▶ [Aim]
Without the pictures, can you quote each line below exactly?

▶ [Data shown]
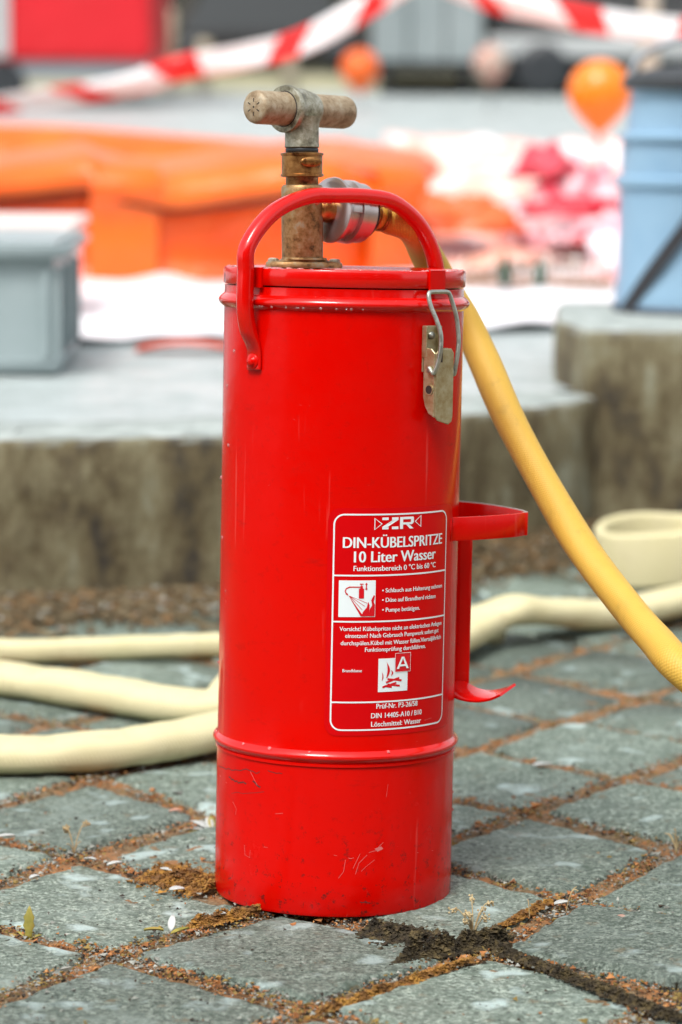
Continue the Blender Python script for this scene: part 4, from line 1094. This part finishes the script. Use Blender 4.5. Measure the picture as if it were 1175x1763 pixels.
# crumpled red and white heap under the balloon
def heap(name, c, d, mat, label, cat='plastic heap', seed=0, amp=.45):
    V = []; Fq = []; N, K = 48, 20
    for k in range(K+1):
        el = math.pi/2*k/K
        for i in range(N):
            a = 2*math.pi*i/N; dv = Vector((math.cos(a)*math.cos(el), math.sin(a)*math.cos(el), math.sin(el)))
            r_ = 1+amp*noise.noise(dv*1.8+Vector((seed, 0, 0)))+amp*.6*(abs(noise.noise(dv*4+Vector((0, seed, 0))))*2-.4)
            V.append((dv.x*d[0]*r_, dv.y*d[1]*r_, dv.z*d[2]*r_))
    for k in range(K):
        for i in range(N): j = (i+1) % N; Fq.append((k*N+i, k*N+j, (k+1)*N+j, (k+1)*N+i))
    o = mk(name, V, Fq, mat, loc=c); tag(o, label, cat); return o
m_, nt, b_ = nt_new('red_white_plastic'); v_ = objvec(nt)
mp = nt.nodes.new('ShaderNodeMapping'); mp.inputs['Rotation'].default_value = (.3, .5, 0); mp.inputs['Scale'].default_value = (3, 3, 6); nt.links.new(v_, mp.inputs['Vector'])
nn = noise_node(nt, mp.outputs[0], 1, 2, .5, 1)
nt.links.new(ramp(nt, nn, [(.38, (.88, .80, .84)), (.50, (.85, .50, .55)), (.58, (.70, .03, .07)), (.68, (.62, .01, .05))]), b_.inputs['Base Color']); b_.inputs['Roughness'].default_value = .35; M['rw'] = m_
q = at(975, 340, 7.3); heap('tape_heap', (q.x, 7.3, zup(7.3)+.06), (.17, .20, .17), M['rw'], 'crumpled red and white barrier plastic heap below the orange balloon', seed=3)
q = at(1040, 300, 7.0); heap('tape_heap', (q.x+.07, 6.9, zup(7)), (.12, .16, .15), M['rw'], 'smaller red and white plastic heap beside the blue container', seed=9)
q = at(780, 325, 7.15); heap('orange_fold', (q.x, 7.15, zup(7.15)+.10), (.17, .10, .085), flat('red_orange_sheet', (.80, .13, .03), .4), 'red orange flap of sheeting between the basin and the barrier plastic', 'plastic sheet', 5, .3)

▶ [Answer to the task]
Continue the Blender Python script for this scene: part 4, from line 1094. This part finishes the script. Use Blender 4.5. Measure the picture as if it were 1175x1763 pixels.
# crumpled red and white heap under the balloon
def heap(name, c, d, mat, label, cat='plastic heap', seed=0, amp=.45):
    V = []; Fq = []; N, K = 48, 20
    for k in range(K+1):
        el = math.pi/2*k/K
        for i in range(N):
            a = 2*math.pi*i/N; dv = Vector((math.cos(a)*math.cos(el), math.sin(a)*math.cos(el), math.sin(el)))
            r_ = 1+amp*noise.noise(dv*1.8+Vector((seed, 0, 0)))+amp*.6*(abs(noise.noise(dv*4+Vector((0, seed, 0))))*2-.4)
            V.append((dv.x*d[0]*r_, dv.y*d[1]*r_, dv.z*d[2]*r_))
    for k in range(K):
        for i in range(N): j = (i+1) % N; Fq.append((k*N+i, k*N+j, (k+1)*N+j, (k+1)*N+i))
    o = mk(name, V, Fq, mat, loc=c); tag(o, label, cat); return o
m_, nt, b_ = nt_new('red_white_plastic'); v_ = objvec(nt)
mp = nt.nodes.new('ShaderNodeMapping'); mp.inputs['Rotation'].default_value = (.3, .5, 0); mp.inputs['Scale'].default_value = (3, 3, 6); nt.links.new(v_, mp.inputs['Vector'])
nn = noise_node(nt, mp.outputs[0], 1, 2, .5, 1)
nt.links.new(ramp(nt, nn, [(.38, (.88, .80, .84)), (.50, (.85, .50, .55)), (.58, (.70, .03, .07)), (.68, (.62, .01, .05))]), b_.inputs['Base Color']); b_.inputs['Roughness'].default_value = .35; M['rw'] = m_
q = at(975, 340, 7.3); heap('tape_heap', (q.x, 7.3, zup(7.3)+.06), (.17, .20, .17), M['rw'], 'crumpled red and white barrier plastic heap below the orange balloon', seed=3)
q = at(1040, 300, 7.0); heap('tape_heap', (q.x+.07, 6.9, zup(7)), (.12, .16, .15), M['rw'], 'smaller red and white plastic heap beside the blue container', seed=9)
q = at(780, 325, 7.15); heap('orange_fold', (q.x, 7.15, zup(7.15)+.10), (.17, .10, .085), flat('red_orange_sheet', (.80, .13, .03), .4), 'red orange flap of sheeting between the basin and the barrier plastic', 'plastic sheet', 5, .3)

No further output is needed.